Sunday, February 19, 2012
American Beauty?
Everyone agrees advertisers seek to place ads for their goods and services where the most likely consumers will find out about them. So what does it say about me* that the radio show I tune into every afternoon while making dinner has ads for viagra, services to help you register an invention you made in your creepy basement, offers FOR A LIMITED TIME to buy special gold coins, and GPS tracking devices so you can "find out the truth." I had no idea I was a paranoid, grandiose, impotent baby boomer. Into this putrid mix of angry man ads as our nation led up to Valentines day was a tantalizing product for the man who really wanted to get his third wife back. At first I couldn't discern these messages from all the other cacophonous enticements that offered this fear-based listening audience opportunities to show this fucked up world how much better and smarter they were than everyone else. But each evening, as I chopped onions, boiled water, and sauteed whatever was getting fuzzy in my fridge, all the noisy messages about Valentines day began to emerge from their urgent, nay frantic advertising brethren and an image started to coalesce.

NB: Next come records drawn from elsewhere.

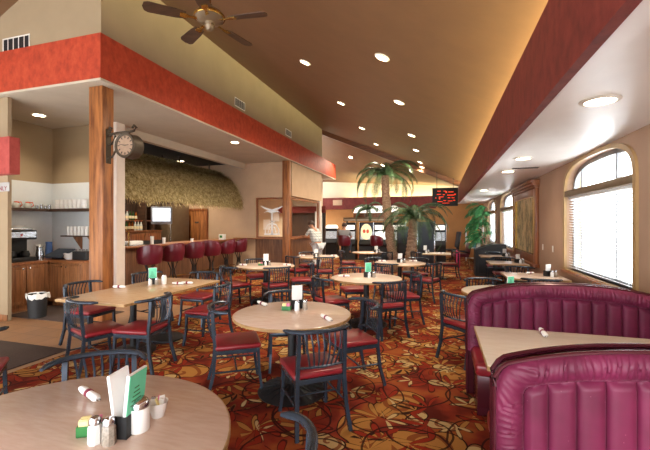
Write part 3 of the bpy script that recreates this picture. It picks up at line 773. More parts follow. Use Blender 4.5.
# near table
LOOK = R(17)
mk_menu('black plastic menu rack on the near left round table', Z(128, 431), R(-70))
x, y, z = Z(128, 431); 
mk_cards('menu with a mint green cover standing in the rack on the near left table', (x + .016, y + .003, .768), R(100), 'mint', .25, .12, -6)
mk_cards('plain white menu leaning left in the rack on the near left table', (x - .012, y - .002, .768), R(100), 'white', .245, .12, 8)
for o in bpy.data.objects:
    if o.name == 'menu_holder': o.rotation_euler.z = R(102)
mk_sugar('green caddy of pink and yellow sweetener packets on the near left table', Z(91, 433), R(30))
mk_shaker('salt shaker with chrome cap in front of the near left menu rack', Z(95, 443), 'salt')
mk_shaker('pepper shaker with chrome cap in front of the near left menu rack', Z(109, 444), 'pepper')
t = thing('creamer_jug', 'white jug with shiny chrome lid right of the near menu rack', 'jug', Z(139, 430))
m = MB(); m.lathe([(.001, 0), (.038, 0), (.042, .006), (.043, .095), (.040, .10), (.001, .10)], 28); m.build('body', 'white', t)
m = MB(); m.lathe([(.001, .098), (.040, .098), (.041, .116), (.033, .130), (.024, .137), (.001, .139)], 28); m.build('lid', 'chrome', t)
t = thing('packet_bowl', 'white bowl filled with creamer and jam packets on the near left table', 'bowl', Z(158, 416))
m = MB(); m.lathe([(.001, 0), (.026, 0), (.034, .03), (.042, .065), (.044, .068), (.038, .066), (.030, .03), (.02, .01), (.001, .01)], 28); m.build('bowl', 'white', t)
rnd = random.Random(3)
for k in range(6):
    m = MB(); a = k * 1.05; m.box(.018*math.cos(a)-.012, .018*math.cos(a)+.012, .018*math.sin(a)-.003, .018*math.sin(a)+.003, .055, .082 + .006*(k % 2), .001, rot=Euler((rnd.uniform(-.3, .3), rnd.uniform(-.3, .3), a)).to_matrix()); m.build('packet', ['white', 'paper', 'pink', 'steel', 'paper', 'yellow'][k], t, smooth=False)
roll2('napkin roll with maroon band on the near left table, behind the menus', 78, 386, 101, 401)
# generic sets
def tset(tag_, u, v, lb, sugar=True, card='mint', h=.2):
    x, y, z = Z(u, v) if u > 20 else (u, v, .76)
    mk_menu('black menu rack on the ' + lb, (x, y, z), R(38))
    mk_cards(('mint-faced menu in the rack on the ' if card == 'mint' else 'white menu in the rack on the ') + lb, (x, y - .004, .768), R(38), card, h + .03, .11, -3)
    mk_shaker('salt shaker on the ' + lb, (x + .04, y - .10, z), 'salt'); mk_shaker('pepper shaker on the ' + lb, (x + .105, y - .045, z), 'pepper')
    if sugar: mk_sugar('green sweetener caddy on the ' + lb, (x - .07, y - .11, z), R(10))
tset('T2', 297, 308, T['T2'][3], True, 'white')
roll2('napkin roll on the left of the middle foreground table', 256.5, 301, 268, 305.5); roll2('napkin roll on the right of the middle foreground table', 320, 314, 333, 321)
tset('T3', 153, 284, T['T3'][3], False)
t = thing('creamer_jug', 'white jug beside the menus on the long rectangular table', 'jug', Z(164, 284))
m = MB(); m.lathe([(.001, 0), (.034, 0), (.036, .1), (.03, .12), (.001, .12)], 20); m.build('body', 'white', t)
m = MB(); m.lathe([(.001, .118), (.03, .118), (.028, .13), (.001, .135)], 20); m.build('lid', 'chrome', t)
for u, v, s_ in ((119, 288, 'left end of the'), (178, 284.5, 'right part, nearer on the'), (187, 284, 'far right corner of the')): mk_roll('napkin roll at the %s long rectangular table' % s_, Z(u, v), R(10))
tset('T4', 266, 265, T['T4'][3], True, 'white')
for u, s_ in ((243, 'left'), (287, 'right')): mk_roll('napkin roll on the %s of the round table nearest the bar stools' % s_, Z(u, 265.5), 0)
tset('T5', 316, 256.5, T['T5'][3], False, 'white', .16)
for u, s_ in ((302, 'left'), (334, 'right')): mk_roll('napkin roll on the %s of the round table by the standing man' % s_, Z(u, 256), 0)
tset('T6', 368, 277, 'second round table in the centre', False)
mk_roll('napkin roll on the left of the second round table in the centre', Z(344, 277), R(10))
tset('T7', 400, 262.5, T['T7'][3], False, 'white', .17)
for u, s_ in ((382, 'left'), (413, 'right')): mk_roll('napkin roll on the %s of the round table before the palms' % s_, Z(u, 261.5), 0)
tset('T8', 376, 252.5, T['T8'][3], False, 'white', .16)
tset('T9', 425, 253, T['T9'][3], False, 'white', .19)
mk_roll('napkin roll on the right of the cream square table', Z(441, 253.5), 0)
tset('T11', 1.72, 7.05, 'nearest window-wall table', False, 'white', .16)
mk_roll('napkin roll on the nearest window-wall table', Z(530, 274), R(40))
tset('T12', 1.66, 9.25, 'window-wall table under the framed picture', False, 'white', .16)
tset('T13', 1.66, 11.05, 'last window-wall table', False, 'white', .16)
tset('T10', 510, 289.5, T['T10'][3], False, 'mint', .14)

# ================================================================== BOOTHS
BX0, BX1 = .25, 1.96
def make_booth(label, y0, sides):
    t = thing('booth_bench', label, 'booth', ((BX0+BX1)/2, y0, 0), 0)
    W = (BX1 - BX0) / 2
    def top(x):
        q = min(1, abs(x) / W); return .945 + .135 * (1 - q**2.4) - .05 * max(0, (q - .93) / .07) ** 2
    BW = .125
    m = MB()
    N = 60
    outline = [(-W, .0)] + [(-W + 2*W*k/N, top(-W + 2*W*k/N) - .015) for k in range(N+1)] + [(W, .0)]
    m.prism(outline, -.045, .045, 'y'); m.build('back_core', 'boothtrim', t, smooth=False)
    m = MB()
    path = [(-W, 0, .0), (-W, 0, .5), (-W, 0, .85)] + [(-W + 2*W*k/N, 0, top(-W + 2*W*k/N)) for k in range(N+1)] + [(W, 0, .85), (W, 0, 0)]
    for yy in (-.05, .05):
        m.tube([(a, yy, c) for a, b, c in path], .011, 8)
    m.build('piping', 'boothtrim', t)
    rb = random.Random(5)
    for sd in sides:
        zb = .42
        def dist(x, z):
            dx = W - abs(x); dz = top(x) - z
            # round the inner corner
            inx = BW + .07
            if dx < inx and dz < inx:
                return max(0, inx - ((inx - dx) ** 4.5 + (inx - dz) ** 4.5) ** (1 / 4.5))
            return min(dx, dz)
        def surf(x, z):
            d = dist(x, z); 
            if d < BW:
                q = max(0, min(1, d / BW)); prof = (1 - (2*q - 1)**2) ** .5
                dx = W - abs(x); dz = top(x) - z
                s_ = math.atan2(dz + .02, dx + .02) * .16 if (dx < BW + .05 and dz < BW + .05) else (x if dz < dx else z)
                s_ += .006*math.sin(q*4 + s_*23)
                ruche = (.5*math.sin(s_*260 + 2.2*math.sin(s_*31)) + .5*math.sin(s_*410 + 1.3*math.sin(s_*47))) * .008 * (1 - abs(2*q - 1)*.5) * (1 if s_ else 1)
                return .043 + .052 * prof + ruche * min(1, prof*2)
            cw = .114; ph = (x / cw + .5) % 1
            prof = (1 - abs(2*ph - 1)**3.2) ** .55
            edge = min(1, (d - BW) / .03)
            return .045 + .034 * prof * (edge ** .5)
        nu, nv = 300, 90
        def fn(u, v):
            x = -W + 2*W*u; z = zb + (top(x) - zb) * v if sd < 0 else zb + (top(x) - zb) * v
            return (x, sd * surf(x, z), z)
        def kp(border):
            def k(u, v):
                x = -W + 2*W*u; z = zb + (top(x) - zb) * v
                return (dist(x, z) < BW) == border
            return k
        m = MB(); m.grid(fn, nu, nv, kp(False)); m.build('channelled_panel', 'velvet', t, ang=1.6)
        m = MB(); m.grid(fn, nu, nv, kp(True)); m.build('ruched_border', 'velvet', t, ang=1.6)
        m = MB(); ya, yb = (-.56, -.06) if sd < 0 else (.06, .56)
        m.box(-W + .03, W, ya, yb, .36, .47, .035, seg=4); m.build('seat', 'vinyl', t)
        m = MB(); yc, yd = (ya + .06, yb) if sd < 0 else (ya, yb - .06)
        m.box(-W + .05, W, yc, yd, .09, .36, .004); m.box(-W + .05, W - .02, yc + .03, yd - .03, 0, .09); m.build('seat_base', 'boothtrim', t)
    return t
make_booth('near burgundy channel-back booth bench cut by the bottom right corner', 2.0, (-1, 1))
make_booth('farther burgundy channel-back booth bench with arched back behind the booth table', 3.88, (-1,))
t = thing('booth_table', 'cream rectangular booth table between the two burgundy booth backs', 'table', (1.12, 2.93, 0))
m = MB(); m.box(-.84, .86, -.45, .49, .725, .76, .005); m.build('tabletop', 'topwhite', t)
m = MB()
for a in ((-.843, .86, -.453, -.449), (-.843, .86, .489, .493), (-.843, -.839, -.45, .49)): m.box(*a, .727, .756)
m.build('edge_band', 'edge', t, smooth=False)
m = MB(); m.cyl((0, 0, .05), (0, 0, .725), .045); m.build('pedestal', 'castiron', t)
m = MB(); m.box(-.3, .3, -.2, .2, 0, .05, .02); m.build('base', 'castiron', t)
roll2('napkin roll with maroon band on the cream booth table', 539.5, 327.5, 547, 337)

# ================================================================== BAR
m = MB(); m.box(-7.08, -7.0, 6.37, 11.6, 0, 1.06); t = thing('bar_counter', 'long plank-fronted bar with a wood top behind the burgundy stools', 'bar counter'); m.build('front_panel', 'plank', t, smooth=False)
m = MB(); m.box(-7.5, -6.84, 6.37, 11.6, 1.06, 1.11, .01); m.build('bar_top', 'ledge', t)
m = MB(); m.box(-6.9, -6.86, 6.5, 11.5, .2, .23, .005)
for y in (6.6, 8.2, 9.8, 11.4): m.box(-7.0, -6.87, y, y+.03, .2, .22)
m.build('foot_rail', 'brass', t)
def make_stool():
    t = thing('bar_stool', '', 'bar stool', group='burgundy bar stools along the bar')
    m = MB(); m.lathe([(.001, .70), (.19, .70), (.225, .73), (.225, .77), (.19, .79), (.001, .795)], 28); m.build('seat', 'stool', t)
    # wrapped back facing -Y
    def bf(u, v):
        a = (u - .5) * R(205); k = math.cos(a * .5); hh = .72 + v * (.10 + .33 * max(0, math.cos(a*.80)) ** .45)
        r = .245 + .035 * v + .02*math.sin(v*PI)
        return (r * math.sin(a), -r * math.cos(a), hh)
    def bi(u, v):
        x, y, z = bf(u, v); L = math.hypot(x, y); k = (L - .032) / L; return (x*k, y*k, z - .004)
    m = MB(); nu, nv = 28, 8
    m.grid(bf, nu, nv); m.grid(bi, nu, nv)
    edge = [bf(k/nu, 1) for k in range(nu+1)]
    edge2 = [bi(k/nu, 1) for k in range(nu+1)]
    m.tube([tuple((a+b)/2 for a, b in zip(p, q)) for p, q in zip(edge, edge2)], .017, 8)
    for uu in (0, 1): m.tube([tuple((a+b)/2 for a, b in zip(bf(uu, k/6), bi(uu, k/6))) for k in range(7)], .016, 8)
    m.build('backrest', 'stool', t)
    for k in range(4):
        a = PI/4 + k*PI/2; c, s = math.cos(a), math.sin(a)
        m = MB(); m.tube([(.12*c, .12*s, .70), (.045*c, .045*s, .5), (.05*c, .05*s, .38), (.12*c, .12*s, .16), (.23*c, .23*s, 0)], .015, 8); m.build('leg', 'castiron', t)
    m = MB(); m.tube([(.13*math.cos(2*PI*k/20), .13*math.sin(2*PI*k/20), .18) for k in range(20)], .008, 6, closed=True); m.build('foot_ring', 'castiron', t)
    return t
st0 = make_stool(); first = True
SLB = ['nearest burgundy bar stool, first from the white post', 'second burgundy bar stool from the white post', 'third burgundy bar stool from the white post', 'fourth burgundy bar stool from the white post, turned right', 'fifth burgundy bar stool from the white post', 'farthest burgundy bar stool at the end of the bar, turned right']
for (Yp, rz, lb) in zip((7.02, 7.8, 8.65, 9.45, 10.25, 11.0), (55, 75, 60, 20, 95, 95), SLB):
    if first: st0.location = (-6.42, Yp, 0); st0.rotation_euler.z = R(rz); st0['label'] = lb; first = False
    else: dup(st0, (-6.42, Yp, 0), R(rz), lb)
dup(st0, (-3.9, 15.35, 0), 0, 'burgundy stool the seated man sits on', 'burgundy casino stools')
dup(st0, (-2.55, 15.6, 0), R(-15), 'empty burgundy stool before the slot machines, left of the palms', 'burgundy casino stools')
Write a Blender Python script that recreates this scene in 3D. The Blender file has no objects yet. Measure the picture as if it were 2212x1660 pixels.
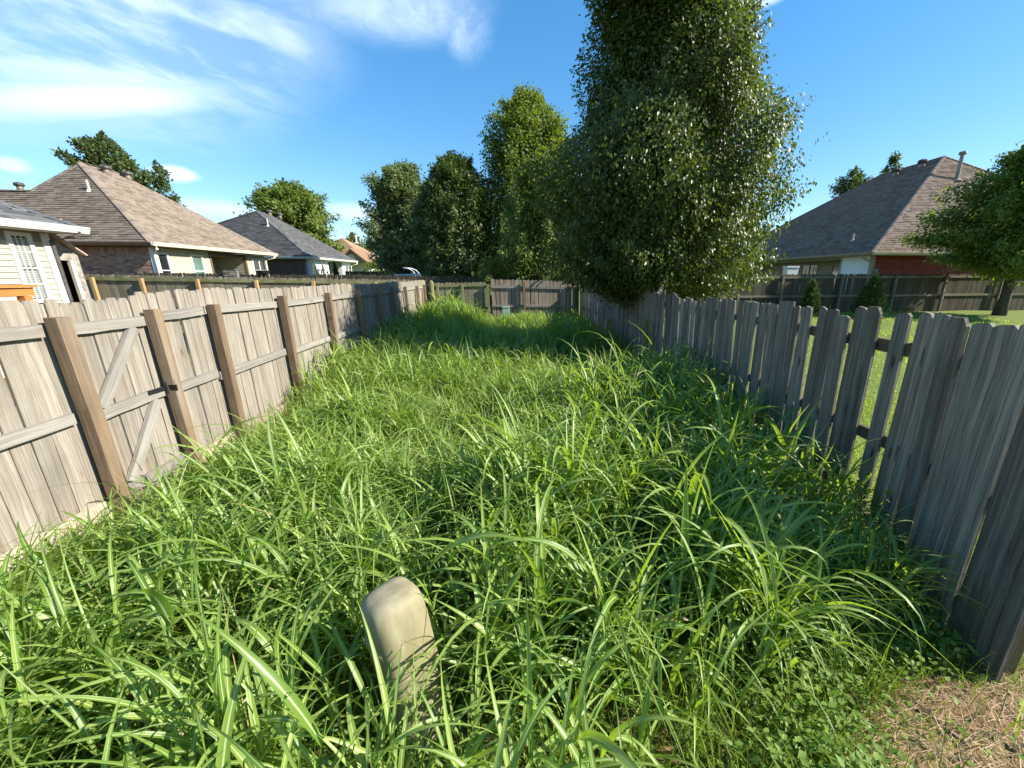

After hearing the ads for the 60th time, it finally hit me, visually: Wait, did they just say you could send a dozen five-foot roses to the special someone victim? And not just that but, oh christ, you can also send a six foot teddy bear? Why can't these misguided lummoxes -- who don't think it's insane to send over a gargantuan stuffed toy and roses the size of corn stalks -- get out of their dim basements and start inventing a way to live that does not involve terrifying those whom they feel deserves their attention? All of January the ads played on, relentlessly urging listeners to send these creepy things "right to her door."
Yeah, right to the address she thought you would never get. But hey, you bought that GPS tracker, and dang if it didn't turn out she's holed up in that dismal apartment complex just a few miles from your condo. Great, maybe I'll drive by a few times tonight after heating up some manwiches for dinner. Just to see if she got my beautiful presents.
And Flapnation, here's the most terrifying news of all: the roses cost $700.00 dollars, the bears around $300.00 and if you thought that was the terrifying news, read on if you dare. When I went to the website to see this crazy shit for myself, I found that most of it had sold out.
Now, I'm no marketing guru, but if you really wanted to target a service effectively, I think it would be VERY elegant to add a link to a service that offers fast-track restraining orders. One-stop shopping for both recipient and sender.
*it says I have a weird reaction to yelling, anger, and invectives. For some reason I can unwind from my day spent with hundreds of children by listening to adults acting more childish than actual kids while they argue about politics. Something so relaxing to me about how bat-shit crazy everyone involved in the show acts.
**Flapdude commented on both items. To the giant teddy bear, he suggested it's a sublimated desire for a blow-up doll on the part of the sender, and he opined that the giant roses were reminiscent of something from Jules Verne's Journey to the Center of the Earth. Which might explain their price tag. 700 dollars! I think they really DID get harvested from the center of the earth.